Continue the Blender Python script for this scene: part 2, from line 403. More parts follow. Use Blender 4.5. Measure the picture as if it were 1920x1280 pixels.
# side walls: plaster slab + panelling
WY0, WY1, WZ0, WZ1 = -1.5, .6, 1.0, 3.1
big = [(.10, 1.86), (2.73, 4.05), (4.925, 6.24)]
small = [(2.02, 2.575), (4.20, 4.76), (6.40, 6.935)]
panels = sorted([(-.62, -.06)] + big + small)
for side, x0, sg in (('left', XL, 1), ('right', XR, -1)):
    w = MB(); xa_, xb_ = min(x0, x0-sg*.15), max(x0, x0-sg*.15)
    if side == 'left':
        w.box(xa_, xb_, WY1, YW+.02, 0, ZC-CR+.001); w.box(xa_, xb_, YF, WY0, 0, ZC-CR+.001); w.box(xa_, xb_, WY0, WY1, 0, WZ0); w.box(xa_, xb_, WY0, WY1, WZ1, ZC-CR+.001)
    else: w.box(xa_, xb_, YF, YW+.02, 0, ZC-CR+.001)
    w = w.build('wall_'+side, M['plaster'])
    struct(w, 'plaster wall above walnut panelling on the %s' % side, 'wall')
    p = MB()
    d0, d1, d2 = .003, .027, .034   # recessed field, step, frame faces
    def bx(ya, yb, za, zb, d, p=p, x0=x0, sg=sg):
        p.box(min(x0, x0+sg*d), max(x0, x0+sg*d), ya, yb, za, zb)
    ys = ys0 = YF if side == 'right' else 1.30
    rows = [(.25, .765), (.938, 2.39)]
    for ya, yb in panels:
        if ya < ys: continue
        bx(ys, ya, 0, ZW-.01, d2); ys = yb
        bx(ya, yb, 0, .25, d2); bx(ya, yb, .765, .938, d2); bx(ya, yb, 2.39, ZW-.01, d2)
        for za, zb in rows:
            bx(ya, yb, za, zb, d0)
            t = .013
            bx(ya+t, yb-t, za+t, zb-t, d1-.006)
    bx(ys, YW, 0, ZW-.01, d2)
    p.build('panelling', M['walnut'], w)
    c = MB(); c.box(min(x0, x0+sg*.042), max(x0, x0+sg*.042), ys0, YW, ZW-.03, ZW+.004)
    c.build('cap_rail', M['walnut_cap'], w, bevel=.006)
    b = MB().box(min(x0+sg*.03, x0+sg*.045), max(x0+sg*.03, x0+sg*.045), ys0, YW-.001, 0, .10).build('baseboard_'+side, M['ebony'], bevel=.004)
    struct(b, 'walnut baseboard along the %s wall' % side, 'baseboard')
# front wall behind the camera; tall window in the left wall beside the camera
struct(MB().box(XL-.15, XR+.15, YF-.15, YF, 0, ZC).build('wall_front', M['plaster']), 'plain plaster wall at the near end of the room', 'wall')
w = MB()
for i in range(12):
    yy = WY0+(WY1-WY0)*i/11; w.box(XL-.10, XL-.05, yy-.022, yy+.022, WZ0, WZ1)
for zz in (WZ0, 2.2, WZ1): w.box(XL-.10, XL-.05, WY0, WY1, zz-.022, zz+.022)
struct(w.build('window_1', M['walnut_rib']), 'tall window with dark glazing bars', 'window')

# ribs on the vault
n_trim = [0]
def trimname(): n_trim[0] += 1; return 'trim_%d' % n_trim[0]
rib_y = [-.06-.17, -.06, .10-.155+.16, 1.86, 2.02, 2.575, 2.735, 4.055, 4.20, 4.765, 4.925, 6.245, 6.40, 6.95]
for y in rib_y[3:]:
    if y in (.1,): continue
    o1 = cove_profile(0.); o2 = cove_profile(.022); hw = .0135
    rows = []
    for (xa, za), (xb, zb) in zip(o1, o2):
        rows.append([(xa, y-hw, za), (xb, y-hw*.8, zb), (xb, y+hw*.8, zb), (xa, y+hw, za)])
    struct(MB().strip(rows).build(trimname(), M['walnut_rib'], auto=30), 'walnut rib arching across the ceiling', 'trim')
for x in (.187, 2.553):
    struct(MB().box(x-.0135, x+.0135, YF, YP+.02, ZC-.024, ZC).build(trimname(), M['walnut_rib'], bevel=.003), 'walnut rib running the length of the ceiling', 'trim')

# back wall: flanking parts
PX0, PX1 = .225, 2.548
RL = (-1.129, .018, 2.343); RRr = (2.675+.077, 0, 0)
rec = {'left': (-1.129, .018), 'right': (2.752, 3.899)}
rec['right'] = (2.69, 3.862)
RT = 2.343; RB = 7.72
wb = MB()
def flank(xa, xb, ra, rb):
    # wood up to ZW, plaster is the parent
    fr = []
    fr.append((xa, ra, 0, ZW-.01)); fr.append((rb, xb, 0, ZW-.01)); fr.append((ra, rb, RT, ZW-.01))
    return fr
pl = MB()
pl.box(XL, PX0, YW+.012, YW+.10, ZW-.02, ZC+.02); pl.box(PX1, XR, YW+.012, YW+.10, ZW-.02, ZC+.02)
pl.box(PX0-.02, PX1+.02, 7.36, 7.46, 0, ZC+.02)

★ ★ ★

§ **Stated goal**
Only a number is wanted: how many lines of the data above contain "parts"?

§ **Correct response**
2